His rhetoric was bold and still is. His words, noting that Black and other minorities are not simply people who have taken from the state but people who have helped build it, remain controversial, though a matter of historical record as he notes.
Other authors like Nikole Hannah-Jones have come under scrutiny and had their books banned for echoing similar ideas.
Why does this idea ruffle people’s feathers?
Particularly today, there seems to be a notion that Black people are unjustly taking from the country without earning what they have received. Following the Supreme Court striking down affirmative action and the anti-DEI movement, this concept is perpetuated. We see it in references to elected officials, journalists, CEOs, and the like as “DEI” which once meant diversity, equity, and inclusion, now insinuating they didn’t earn their spots. I’ve had friends in various positions say they were attacked online with terms like “DEI.”
But Baldwin challenges this perpetuating idea that Black Americans must constantly prove themselves to belong.
“From a very literal point of view, the harbors and the ports, and the railroads of the country, the economy, especially of the southern states, could not conceivably be what it has become if they had not had… cheap labor,” says Baldwin during that debate, referencing the slaves who built the country “under someone else’s whip… for nothing.”
So what if people learn and internalize that Black and other minorities in the country have earned their spaces and have contributed to the building of this country?
This is something that theorists like W.E.B. Du Bois and Baldwin point out as important in their writings and speeches. They argue that it is crucial to see Black contributions to society—not just for making peanut butter like we often do during Black History Month, but as Baldwin notes, for the railroads or, as Hannah-Jones points out, for the realization of civil rights in the country.

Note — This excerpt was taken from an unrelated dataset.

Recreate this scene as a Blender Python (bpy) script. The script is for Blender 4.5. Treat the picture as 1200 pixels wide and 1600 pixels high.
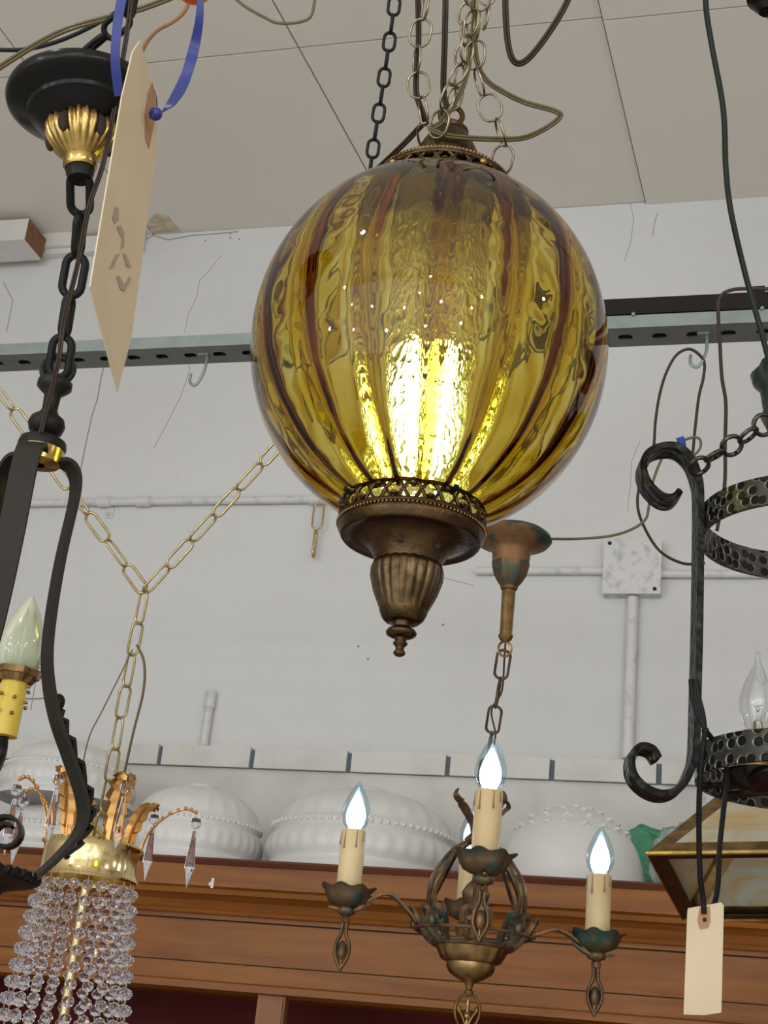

Once you start from a place of believing that a minority person with a high position did something to earn it, and people see each other and their ancestors as equal contributors to the country, equally hardworking, the manner of discourse on so many issues could change.
Therefore, it goes without question that Baldwin’s thoughts are as relevant today as they were in 1965. The debate, though morphed in some ways, still rages on.
“If one has got to prove one's title to the land, isn’t 400 years enough?” asks Baldwin. “400 years, at least 3 wars, the American soil is full of the corpses of my ancestors.”
Has having kids suddenly become political?
Does anyone else think it’s... odd... that this election season the rhetoric has divided Americans between those of us who have children and those who don’t? Like many things this election cycle, I did not see that one coming.
I know a lot of people—people who aspire and don’t aspire to be parents—and none of those decisions are political. For many people I know, having children is a deeply personal, apolitical decision. For some, the choice is out of their hands; they may want kids but can’t have them or have lost them.
But I have lived in countries where bearing children is a political act for some party members. In Turkey, for example, in 2009, then Prime Minister Recep Tayyip Erdoğan called on families to bear three children each as a way of securing the strength of the nation.
“Strong families lead to strong nations,” Erdoğan was quoted saying.
In Spain, political leaders have passed policies to encourage people to bear children, an effort to hedge against an aging population. But both of those countries are arguably more accommodating than the U.S. for parents. They have paid leave policies and, in Spain, public playgrounds for children are everywhere.
In America, without paid leave and with soaring childcare costs, having a kid is not always considered an economically sound decision. When I was in the State Department, several foreign service officers with young children refused to take posts in the United States because of the cost of childcare and the availability of affordable quality schools.
With this new line of discussion about parenthood in America, maybe more discussions will follow about ways to relieve parents from the burdens of having children.
What I Am Reading: Sapiens
I recently picked up the book "Sapiens" by Yuval Noah Harari, a book about the evolutionary development of human cognitive abilities. This book is as interesting as it is dry, and yes, both things can be true. But one part of the book stuck out to me: the lack of understanding about the persistence of gender inequality throughout human societies throughout time.
It’s wild because throughout the novel the author has interesting explanations for why humans are racist, why Europeans ruled the seas, why monotheistic religions became more influential than polytheistic ones, and so on. But there is no explanation for why no matter what society I was born into almost at any time in human history, if I was a woman, I would most likely be subjected to a lower class.
He then goes on to debunk common theories that people have about why this is, like strength. For example, he points out that great strength simply meant you got put on the front lines and died first, but the people actually running things were often average and smart like Napoleon. It was intelligence and the ability to govern that made leaders in societies, not strength.
But why then do we see this persistent gender inequality everywhere? Don’t women have the capability to be just as intelligent? Frustratingly, he doesn’t have a concrete answer.
This particularly struck me because I recently did a story for NPR that showed how people incarcerated in women’s prisons had less access to educational opportunities than those in men’s prisons. This is important because access to education is said to be the number one way to reduce recidivism. And just by a set of what could be described as flukes, women, even in prison, don’t have equal opportunities.